Тем временем слух о создании первой советской музыкальной кинокомедии дошел до Москвы. Заработали маховики идеологической машины. В газету «Комсомольская правда» стали приходить письма читателей, требующих рассказать о ходе съемок первого комедийного советского фильма. 21 декабря 1932 года произошла встреча киноработников фильма-комедии и коллектива «Комсомольской правды». Вел вечер лично товарищ Шумяцкий.
Интрига Бориса Захаровича удалась. Сталин похвалил его за рвение. Осталось немного: сделать дело. Шумяцкий говорил: «Мастера, работающие над этой постановкой, отдают себе ясный отчет во всех трудностях. Залог успеха в хорошем сценарии, яркой музыке и сильных актерах». 23 марта 1933 года «Комсомольская правда» сообщила:
«Первой ласточкой, делающей комедийную киновесну, является сценарий, написанный в исключительно ударные для нашей кинематографии темпы — за два с половиной месяца — драматургами Массом и Эрдманом в тесном содружестве с режиссером Г. Александровым и композитором И. Дунаевским».
Параллельно с музыкой для фильма Дунаевский начал работать над музыкой для бенефиса лучшего дореволюционного комика Бориса Борисова, в конце 1920-х годов вернувшегося из эмиграции в Советскую Россию и осевшего в Ленинграде. С Борисовым они вместе работали в Харькове и Москве. На правах старинного знакомого он просил Дунаевского написать водевиль «Виц-мундир». Работалось легко. Зина просила похлопотать насчет квартиры.
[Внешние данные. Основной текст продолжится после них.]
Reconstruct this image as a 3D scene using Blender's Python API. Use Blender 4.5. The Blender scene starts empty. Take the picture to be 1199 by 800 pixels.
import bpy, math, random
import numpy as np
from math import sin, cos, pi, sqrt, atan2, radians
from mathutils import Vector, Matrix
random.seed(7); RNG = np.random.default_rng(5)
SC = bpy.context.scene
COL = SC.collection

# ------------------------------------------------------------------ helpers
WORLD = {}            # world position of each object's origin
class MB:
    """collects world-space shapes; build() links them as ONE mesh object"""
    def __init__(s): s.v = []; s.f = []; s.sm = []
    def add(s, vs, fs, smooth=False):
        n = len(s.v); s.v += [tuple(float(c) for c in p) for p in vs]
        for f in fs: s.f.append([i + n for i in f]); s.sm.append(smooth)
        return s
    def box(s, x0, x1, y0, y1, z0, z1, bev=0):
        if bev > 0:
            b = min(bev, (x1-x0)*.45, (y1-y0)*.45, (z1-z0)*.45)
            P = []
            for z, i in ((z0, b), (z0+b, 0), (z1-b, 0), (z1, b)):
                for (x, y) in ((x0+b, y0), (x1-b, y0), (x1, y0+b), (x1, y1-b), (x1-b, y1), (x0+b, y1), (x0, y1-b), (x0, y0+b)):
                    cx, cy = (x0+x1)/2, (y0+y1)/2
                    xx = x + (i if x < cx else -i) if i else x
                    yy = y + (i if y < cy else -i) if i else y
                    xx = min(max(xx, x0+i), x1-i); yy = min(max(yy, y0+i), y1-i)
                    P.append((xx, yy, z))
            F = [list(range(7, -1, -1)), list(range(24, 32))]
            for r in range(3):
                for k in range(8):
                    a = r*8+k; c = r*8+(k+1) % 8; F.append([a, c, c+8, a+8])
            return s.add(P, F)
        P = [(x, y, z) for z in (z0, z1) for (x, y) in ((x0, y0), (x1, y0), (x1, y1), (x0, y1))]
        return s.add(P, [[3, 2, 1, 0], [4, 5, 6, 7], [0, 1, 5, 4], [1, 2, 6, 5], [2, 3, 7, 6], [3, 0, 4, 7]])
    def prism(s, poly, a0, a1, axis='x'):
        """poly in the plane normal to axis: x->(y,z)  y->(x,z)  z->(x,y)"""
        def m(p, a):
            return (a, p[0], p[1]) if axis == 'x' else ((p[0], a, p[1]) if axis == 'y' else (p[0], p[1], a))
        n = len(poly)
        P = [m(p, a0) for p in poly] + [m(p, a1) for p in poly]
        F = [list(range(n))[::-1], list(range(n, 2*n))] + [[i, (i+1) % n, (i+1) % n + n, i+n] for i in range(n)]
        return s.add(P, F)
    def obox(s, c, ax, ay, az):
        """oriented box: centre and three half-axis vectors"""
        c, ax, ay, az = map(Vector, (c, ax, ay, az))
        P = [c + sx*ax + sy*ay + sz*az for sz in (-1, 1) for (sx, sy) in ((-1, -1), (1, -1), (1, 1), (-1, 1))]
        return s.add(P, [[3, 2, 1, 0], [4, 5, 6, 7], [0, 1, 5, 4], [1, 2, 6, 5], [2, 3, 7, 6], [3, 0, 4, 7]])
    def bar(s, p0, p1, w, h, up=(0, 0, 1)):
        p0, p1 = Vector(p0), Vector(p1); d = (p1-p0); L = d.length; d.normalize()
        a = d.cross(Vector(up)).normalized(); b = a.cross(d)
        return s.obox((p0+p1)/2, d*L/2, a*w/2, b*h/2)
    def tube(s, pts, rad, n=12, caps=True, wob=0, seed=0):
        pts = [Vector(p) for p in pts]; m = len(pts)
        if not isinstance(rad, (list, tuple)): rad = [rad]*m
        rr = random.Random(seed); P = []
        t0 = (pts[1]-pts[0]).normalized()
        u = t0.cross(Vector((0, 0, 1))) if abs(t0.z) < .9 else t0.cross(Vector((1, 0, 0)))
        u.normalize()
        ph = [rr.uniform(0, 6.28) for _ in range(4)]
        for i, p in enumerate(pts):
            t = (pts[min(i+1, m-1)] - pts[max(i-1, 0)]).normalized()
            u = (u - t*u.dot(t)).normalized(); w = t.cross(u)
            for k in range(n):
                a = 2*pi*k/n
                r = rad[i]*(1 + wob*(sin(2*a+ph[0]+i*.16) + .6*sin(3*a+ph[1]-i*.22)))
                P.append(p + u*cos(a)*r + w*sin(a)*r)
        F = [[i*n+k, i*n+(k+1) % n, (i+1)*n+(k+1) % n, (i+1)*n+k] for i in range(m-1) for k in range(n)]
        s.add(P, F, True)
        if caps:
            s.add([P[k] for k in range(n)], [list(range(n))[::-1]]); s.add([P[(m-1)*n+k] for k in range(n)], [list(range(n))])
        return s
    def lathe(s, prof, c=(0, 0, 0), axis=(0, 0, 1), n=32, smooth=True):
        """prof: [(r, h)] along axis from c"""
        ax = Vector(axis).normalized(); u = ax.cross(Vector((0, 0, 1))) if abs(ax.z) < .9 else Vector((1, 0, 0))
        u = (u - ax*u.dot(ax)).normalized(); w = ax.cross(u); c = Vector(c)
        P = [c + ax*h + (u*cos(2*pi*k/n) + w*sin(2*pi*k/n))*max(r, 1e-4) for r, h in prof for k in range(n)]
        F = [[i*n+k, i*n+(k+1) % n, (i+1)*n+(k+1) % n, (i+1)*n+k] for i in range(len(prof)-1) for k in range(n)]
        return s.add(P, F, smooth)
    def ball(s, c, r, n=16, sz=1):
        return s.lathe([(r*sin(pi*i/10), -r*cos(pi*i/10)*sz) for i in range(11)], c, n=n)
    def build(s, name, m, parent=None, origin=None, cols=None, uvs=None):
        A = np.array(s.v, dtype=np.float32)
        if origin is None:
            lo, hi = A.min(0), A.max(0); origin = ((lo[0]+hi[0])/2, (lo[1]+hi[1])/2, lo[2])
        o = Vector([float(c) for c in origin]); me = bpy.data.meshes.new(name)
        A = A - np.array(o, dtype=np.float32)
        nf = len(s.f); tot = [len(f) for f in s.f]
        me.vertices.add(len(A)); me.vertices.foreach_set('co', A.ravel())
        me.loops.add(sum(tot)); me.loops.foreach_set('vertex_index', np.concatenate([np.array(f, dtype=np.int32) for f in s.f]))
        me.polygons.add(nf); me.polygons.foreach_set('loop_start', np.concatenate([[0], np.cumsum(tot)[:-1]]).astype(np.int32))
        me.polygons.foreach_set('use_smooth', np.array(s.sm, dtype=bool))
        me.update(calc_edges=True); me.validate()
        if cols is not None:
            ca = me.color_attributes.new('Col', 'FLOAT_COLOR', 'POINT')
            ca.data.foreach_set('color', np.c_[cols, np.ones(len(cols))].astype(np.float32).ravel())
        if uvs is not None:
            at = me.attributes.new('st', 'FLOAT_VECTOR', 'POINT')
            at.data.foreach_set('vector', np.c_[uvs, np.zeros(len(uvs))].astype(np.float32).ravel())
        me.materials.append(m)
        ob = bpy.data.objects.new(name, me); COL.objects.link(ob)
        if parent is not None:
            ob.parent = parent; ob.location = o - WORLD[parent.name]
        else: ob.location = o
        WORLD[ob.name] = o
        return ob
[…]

Начало года ознаменовалось премьерой пародии Михаила Зощенко на «Преступление и наказание» Достоевского. Ставил пьесу в мюзик-холле режиссер Давид Гутман. Премьера состоялась 1 января. Было очень весело. Художником пригласили Николая Акимова. На премьере побывал режиссер Корш-Саблин, работающий в кино. Ему очень понравилось. После премьеры он подошел к Дунаевскому и предложил писать музыку для его фильмов.
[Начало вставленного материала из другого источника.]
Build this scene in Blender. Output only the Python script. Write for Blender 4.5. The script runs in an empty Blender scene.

Утесов, зная склонность Дунаевского к музыкальной мимикрии — композитор поражал своими импровизациями на классические темы, — заказал Дунаевскому очередное джаз-представление «Кармен и другие». Ставили спектакль два режиссера: сам Утесов и его соавтор Арнольд Арнольд. В представлении участвовал знаменитый хореографический коллектив мюзик-холла «Сорок герлс».